[BEGIN GIVEN INFORMATION]

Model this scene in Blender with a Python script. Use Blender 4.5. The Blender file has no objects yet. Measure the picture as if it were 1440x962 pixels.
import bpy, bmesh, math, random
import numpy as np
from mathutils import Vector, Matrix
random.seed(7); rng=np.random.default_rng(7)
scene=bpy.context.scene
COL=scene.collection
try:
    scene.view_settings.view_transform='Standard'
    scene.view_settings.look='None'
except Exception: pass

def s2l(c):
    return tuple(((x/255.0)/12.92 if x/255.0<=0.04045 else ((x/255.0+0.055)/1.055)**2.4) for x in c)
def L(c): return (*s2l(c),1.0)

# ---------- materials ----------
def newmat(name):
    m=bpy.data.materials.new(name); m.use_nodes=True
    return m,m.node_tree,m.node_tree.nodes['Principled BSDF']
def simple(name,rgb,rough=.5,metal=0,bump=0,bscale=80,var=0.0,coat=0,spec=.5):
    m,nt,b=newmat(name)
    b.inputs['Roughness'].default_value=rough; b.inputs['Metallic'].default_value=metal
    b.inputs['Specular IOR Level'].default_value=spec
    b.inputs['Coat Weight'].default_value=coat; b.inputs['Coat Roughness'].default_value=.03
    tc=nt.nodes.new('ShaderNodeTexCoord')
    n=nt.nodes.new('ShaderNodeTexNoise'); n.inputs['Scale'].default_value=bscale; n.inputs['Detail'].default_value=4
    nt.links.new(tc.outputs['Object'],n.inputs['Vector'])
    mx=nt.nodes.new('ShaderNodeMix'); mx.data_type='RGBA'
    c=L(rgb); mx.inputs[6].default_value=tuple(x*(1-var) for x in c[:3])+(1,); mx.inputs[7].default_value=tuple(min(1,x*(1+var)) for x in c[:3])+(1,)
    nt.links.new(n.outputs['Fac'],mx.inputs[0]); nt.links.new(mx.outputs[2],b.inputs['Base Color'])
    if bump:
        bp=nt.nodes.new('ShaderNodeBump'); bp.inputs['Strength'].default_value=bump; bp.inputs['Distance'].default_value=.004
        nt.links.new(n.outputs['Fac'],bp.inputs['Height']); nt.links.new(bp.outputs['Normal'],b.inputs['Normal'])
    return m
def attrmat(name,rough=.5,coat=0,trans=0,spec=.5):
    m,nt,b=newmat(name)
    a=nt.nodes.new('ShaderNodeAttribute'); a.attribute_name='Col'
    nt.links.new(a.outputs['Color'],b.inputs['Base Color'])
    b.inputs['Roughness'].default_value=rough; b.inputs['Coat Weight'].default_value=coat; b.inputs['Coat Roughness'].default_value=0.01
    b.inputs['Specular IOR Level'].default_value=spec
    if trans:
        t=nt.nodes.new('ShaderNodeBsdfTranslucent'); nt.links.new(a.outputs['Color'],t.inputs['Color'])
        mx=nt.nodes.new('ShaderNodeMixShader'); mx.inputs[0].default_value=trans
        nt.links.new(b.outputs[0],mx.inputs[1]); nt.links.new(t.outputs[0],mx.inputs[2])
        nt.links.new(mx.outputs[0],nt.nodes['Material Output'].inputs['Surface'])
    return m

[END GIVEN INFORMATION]

→ SHORT TASK
Starting with the first line of the data above, copy each line exactly until you reach the line with "except Exception: pass"; include that line as well.

→ CORRECT RESULT
Model this scene in Blender with a Python script. Use Blender 4.5. The Blender file has no objects yet. Measure the picture as if it were 1440x962 pixels.
import bpy, bmesh, math, random
import numpy as np
from mathutils import Vector, Matrix
random.seed(7); rng=np.random.default_rng(7)
scene=bpy.context.scene
COL=scene.collection
try:
    scene.view_settings.view_transform='Standard'
    scene.view_settings.look='None'
except Exception: pass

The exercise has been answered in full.